To check whether a variable has been set (ie. assigned a value), we use the in-built isset() PHP function.

Syntax

isset($variable)

We pass the variable name as the only argument to the function, where it returns true if the variable has been set, or false if the variable has not been set.

Example

<?php
//Example 1
$name = "Raju Rastogi";
if(isset($name)){
  $result = "The name is $name";
}
else{
  $result = "The name has not been set";
}
echo $result;
//Output: The name is Raju Rastogi
echo "<br>"


//Example 2
if(isset($profession)){
  $result = "My profession is $profession";
}
else{
  $result = "The profession has not been set";
}
echo $result;
//Output: The profession has not been set
?>

In our first example above, we have defined a variable ($name) by creating it and assigning it a value (Raju Rastogi) and thus the isset() function returns true.

In our second example, we had not defined our variable ($profession) before passing to the isset() function and thus the response is false.

The Fix for Undefined variable error

Here are some ways in which you can get rid of this error in your PHP program.
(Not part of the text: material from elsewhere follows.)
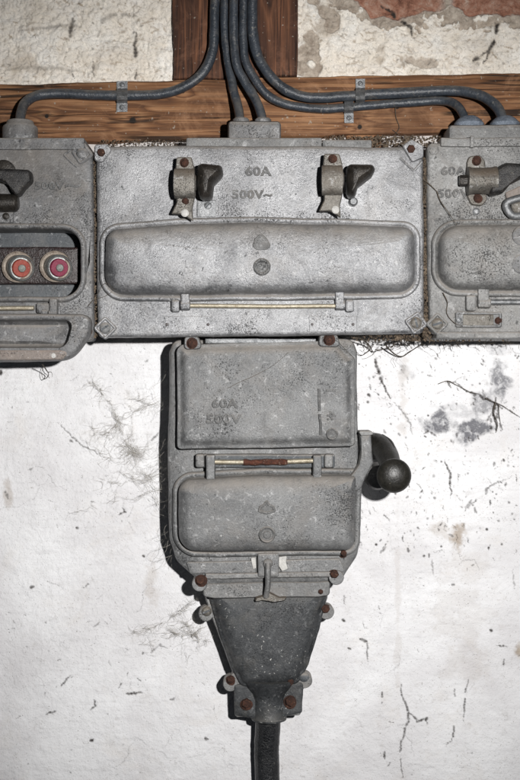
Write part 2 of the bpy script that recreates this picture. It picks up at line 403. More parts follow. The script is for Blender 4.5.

1. Define your variables before using them

Since the error originates from using a variable that you have not defined (assigned a value to), the best solution is to assign a value to the variable before using it anywhere in your program.

For instance, in our first example, the solution is to assign a value to the variable $name before printing it.

<?php
$name = "Farhan Qureshi";
echo $name;
//Output: Farhan Qureshi
?>

The above code works without any error.

2. Validating variables with isset() function

Another way to go about this is to validate whether the variables have been set before using them.

<?php
$num1 = 27;
if(isset($num1) && isset($num2)){
$answer = $num1 + $num2;
echo $answer;
}
?>

The addition operation will not take place because one of the required variables ($num2) has not been set.

<?php
$num1 = 27;
$num2 = 8;
if(isset($num1) && isset($num2)){
$answer = $num1 + $num2;
echo $answer;
}
//Oputput: 35
?>

The addition this time will take place because the two variables required have been set.

3. Setting the undefined variable to a default value

You can also check whether the variables have been defined using the isset() function and if not, assign them a default value.

For instance, you can set a blank "" value for variables expected to hold a string value, and a 0 for those values expect to hold a numeric value.

Example

<?php
$name = "John Doe";
$name = isset($name) ? $name : '';
$age= isset($age) ? $age: 0;
echo "My name is $name and I am $age yrs old.";
//Output: My name is John Doe and I am 0 yrs old.
?>

4. Disabling Notice error reporting

This is always a good practice to hide errors from the website visitor. In case these errors are visible on the website to the web viewers, then this solution will be very useful in hiding these errors.

This option does not prevent the error from happening, it just hides it.

Open the php.ini file in a text editor, and find the line below:

error_reporting = E_ALL

Replace it with:

error_reporting = E_ALL & ~E_NOTICE

Now the ‘NOTICE’ type of errors won't be shown again. However, the other types of errors will be shown.

Another way of disabling these errors is to add the line of code below on the top of your PHP code.

error_reporting (E_ALL ^ E_NOTICE);

That's all for this article. It's my hope that it has helped you solve the error.